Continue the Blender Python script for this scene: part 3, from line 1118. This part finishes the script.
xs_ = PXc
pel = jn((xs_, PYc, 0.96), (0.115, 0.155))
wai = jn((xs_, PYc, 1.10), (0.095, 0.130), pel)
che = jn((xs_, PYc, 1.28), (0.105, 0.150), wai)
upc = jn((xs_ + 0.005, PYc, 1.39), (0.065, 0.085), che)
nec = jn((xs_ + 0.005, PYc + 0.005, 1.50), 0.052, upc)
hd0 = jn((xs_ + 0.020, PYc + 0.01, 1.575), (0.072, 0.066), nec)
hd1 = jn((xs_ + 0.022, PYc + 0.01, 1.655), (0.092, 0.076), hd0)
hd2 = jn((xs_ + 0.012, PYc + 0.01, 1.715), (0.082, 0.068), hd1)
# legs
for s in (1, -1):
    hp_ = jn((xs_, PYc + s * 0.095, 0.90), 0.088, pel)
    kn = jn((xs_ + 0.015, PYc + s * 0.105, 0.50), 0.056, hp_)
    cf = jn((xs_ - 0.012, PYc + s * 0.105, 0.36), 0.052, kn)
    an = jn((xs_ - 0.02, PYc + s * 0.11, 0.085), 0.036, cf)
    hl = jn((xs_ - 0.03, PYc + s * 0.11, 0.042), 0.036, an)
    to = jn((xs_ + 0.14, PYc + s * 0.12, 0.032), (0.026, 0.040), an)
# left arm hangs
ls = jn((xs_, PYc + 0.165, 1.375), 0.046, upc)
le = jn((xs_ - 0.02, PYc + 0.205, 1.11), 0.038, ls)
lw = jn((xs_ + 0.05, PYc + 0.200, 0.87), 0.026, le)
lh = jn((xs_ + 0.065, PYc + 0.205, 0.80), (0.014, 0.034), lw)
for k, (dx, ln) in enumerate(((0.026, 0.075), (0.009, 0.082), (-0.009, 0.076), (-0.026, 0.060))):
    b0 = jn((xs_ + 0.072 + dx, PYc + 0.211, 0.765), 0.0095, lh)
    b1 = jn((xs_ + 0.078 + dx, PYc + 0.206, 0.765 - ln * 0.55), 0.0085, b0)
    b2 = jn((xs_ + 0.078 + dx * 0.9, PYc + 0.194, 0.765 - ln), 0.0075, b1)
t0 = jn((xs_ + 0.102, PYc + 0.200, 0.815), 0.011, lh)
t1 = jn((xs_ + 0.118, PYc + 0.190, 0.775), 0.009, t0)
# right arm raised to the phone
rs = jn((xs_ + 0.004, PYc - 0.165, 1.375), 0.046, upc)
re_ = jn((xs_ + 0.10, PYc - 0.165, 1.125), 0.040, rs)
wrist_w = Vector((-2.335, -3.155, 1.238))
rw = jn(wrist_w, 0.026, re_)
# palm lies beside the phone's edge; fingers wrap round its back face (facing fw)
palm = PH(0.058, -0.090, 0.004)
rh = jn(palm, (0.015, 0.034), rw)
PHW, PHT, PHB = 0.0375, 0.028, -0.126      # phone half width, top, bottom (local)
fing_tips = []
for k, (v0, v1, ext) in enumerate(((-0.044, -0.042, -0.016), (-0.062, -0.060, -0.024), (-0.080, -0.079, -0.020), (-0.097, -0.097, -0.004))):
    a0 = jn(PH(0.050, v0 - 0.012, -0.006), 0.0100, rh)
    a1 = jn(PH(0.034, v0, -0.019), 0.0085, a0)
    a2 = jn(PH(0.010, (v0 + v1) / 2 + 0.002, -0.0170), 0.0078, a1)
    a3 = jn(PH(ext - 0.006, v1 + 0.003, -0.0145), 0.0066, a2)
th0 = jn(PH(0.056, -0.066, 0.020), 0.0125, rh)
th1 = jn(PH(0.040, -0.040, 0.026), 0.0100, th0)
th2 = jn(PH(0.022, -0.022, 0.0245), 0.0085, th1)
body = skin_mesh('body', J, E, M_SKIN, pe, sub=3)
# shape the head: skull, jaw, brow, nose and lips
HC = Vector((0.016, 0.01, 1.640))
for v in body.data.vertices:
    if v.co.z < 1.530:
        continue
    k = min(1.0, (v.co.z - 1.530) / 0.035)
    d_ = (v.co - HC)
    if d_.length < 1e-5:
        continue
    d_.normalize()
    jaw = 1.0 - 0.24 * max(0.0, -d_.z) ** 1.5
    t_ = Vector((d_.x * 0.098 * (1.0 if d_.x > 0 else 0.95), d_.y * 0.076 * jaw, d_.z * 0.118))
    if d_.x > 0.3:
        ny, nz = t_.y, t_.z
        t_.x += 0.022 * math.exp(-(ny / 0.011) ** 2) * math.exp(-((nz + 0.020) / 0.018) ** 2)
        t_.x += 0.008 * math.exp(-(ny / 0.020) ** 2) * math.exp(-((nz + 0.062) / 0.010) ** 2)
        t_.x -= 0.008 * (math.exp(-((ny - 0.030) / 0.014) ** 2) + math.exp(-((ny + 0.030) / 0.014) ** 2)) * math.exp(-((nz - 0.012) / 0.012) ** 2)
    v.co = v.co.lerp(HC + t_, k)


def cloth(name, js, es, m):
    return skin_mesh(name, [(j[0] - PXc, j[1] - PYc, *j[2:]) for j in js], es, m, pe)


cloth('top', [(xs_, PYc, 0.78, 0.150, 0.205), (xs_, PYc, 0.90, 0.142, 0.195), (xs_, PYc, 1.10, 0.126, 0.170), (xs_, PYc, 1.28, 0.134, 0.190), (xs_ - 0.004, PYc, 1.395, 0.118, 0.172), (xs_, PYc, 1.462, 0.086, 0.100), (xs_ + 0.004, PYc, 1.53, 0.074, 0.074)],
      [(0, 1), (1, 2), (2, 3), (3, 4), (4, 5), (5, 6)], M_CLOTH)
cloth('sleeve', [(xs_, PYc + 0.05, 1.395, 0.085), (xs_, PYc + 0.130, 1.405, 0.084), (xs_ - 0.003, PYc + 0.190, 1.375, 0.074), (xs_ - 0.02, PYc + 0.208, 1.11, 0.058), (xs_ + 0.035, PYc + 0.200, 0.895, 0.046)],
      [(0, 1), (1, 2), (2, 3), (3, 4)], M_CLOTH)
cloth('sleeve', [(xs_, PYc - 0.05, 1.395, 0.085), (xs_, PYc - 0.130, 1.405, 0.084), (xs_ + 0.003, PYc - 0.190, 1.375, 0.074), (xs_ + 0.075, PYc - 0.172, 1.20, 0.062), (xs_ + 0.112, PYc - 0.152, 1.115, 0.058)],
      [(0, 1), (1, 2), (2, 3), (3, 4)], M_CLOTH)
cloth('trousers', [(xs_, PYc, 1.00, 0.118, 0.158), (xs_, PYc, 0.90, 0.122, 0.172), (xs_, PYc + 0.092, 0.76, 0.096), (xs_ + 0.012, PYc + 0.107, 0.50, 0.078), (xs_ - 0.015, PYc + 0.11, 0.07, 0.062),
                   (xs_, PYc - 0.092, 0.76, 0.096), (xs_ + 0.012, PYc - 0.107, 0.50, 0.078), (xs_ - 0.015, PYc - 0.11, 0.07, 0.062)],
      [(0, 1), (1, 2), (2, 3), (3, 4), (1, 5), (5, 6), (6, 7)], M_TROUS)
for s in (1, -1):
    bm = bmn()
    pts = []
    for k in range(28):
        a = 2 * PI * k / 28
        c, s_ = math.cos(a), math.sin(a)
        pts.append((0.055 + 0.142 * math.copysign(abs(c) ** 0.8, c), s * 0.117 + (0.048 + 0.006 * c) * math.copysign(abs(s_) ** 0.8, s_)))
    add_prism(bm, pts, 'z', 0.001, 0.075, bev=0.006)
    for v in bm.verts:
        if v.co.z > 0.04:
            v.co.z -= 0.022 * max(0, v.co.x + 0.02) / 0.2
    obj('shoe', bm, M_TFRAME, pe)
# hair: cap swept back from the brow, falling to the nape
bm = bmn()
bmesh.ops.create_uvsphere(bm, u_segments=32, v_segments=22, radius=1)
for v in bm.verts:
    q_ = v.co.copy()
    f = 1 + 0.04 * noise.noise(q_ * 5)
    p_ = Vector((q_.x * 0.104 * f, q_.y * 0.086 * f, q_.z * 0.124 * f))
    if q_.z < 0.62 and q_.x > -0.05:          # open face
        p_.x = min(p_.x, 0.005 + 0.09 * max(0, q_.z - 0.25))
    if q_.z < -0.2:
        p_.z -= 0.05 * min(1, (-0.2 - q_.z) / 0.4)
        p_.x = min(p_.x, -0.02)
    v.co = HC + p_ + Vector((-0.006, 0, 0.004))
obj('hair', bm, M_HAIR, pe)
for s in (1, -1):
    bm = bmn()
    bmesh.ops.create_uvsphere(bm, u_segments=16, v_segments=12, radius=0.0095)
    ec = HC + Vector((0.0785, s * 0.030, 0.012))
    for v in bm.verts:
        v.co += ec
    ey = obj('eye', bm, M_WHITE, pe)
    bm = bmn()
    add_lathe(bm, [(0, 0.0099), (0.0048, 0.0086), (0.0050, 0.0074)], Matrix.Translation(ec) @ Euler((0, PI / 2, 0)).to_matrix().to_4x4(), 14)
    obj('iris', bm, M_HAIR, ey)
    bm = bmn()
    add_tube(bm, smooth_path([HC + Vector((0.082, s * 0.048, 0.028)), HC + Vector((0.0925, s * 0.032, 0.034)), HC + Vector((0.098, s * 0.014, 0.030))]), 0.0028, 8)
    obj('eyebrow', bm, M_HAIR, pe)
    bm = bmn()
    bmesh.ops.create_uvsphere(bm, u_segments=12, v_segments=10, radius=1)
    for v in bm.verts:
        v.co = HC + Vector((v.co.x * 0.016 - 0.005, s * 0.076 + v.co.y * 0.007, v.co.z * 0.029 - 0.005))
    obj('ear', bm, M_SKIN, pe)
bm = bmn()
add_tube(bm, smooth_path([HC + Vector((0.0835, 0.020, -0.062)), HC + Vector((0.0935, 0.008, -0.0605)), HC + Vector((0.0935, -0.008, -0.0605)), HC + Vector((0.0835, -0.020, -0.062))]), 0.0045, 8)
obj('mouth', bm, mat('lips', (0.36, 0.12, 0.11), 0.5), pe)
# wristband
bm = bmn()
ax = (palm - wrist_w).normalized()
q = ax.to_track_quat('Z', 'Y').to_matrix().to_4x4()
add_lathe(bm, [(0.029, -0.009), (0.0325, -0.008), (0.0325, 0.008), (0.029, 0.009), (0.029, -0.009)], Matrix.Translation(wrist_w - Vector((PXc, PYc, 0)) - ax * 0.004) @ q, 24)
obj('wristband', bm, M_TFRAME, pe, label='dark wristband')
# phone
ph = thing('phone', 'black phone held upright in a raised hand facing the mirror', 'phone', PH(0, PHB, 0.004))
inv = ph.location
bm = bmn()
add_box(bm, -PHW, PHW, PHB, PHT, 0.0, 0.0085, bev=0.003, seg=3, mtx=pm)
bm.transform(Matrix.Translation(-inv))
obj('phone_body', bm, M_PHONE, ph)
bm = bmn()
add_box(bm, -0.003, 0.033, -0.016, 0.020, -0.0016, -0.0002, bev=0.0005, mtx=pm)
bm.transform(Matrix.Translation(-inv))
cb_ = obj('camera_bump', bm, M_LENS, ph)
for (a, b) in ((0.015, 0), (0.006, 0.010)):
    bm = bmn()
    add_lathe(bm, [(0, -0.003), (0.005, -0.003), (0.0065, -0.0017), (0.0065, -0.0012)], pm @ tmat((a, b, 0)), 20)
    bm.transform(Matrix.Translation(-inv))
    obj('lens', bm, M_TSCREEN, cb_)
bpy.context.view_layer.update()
○ ○ ○ ○ ○ ○ ○
Task prompt
The answer is a single number: how many lines include the word "from"?

Output for this exercise
2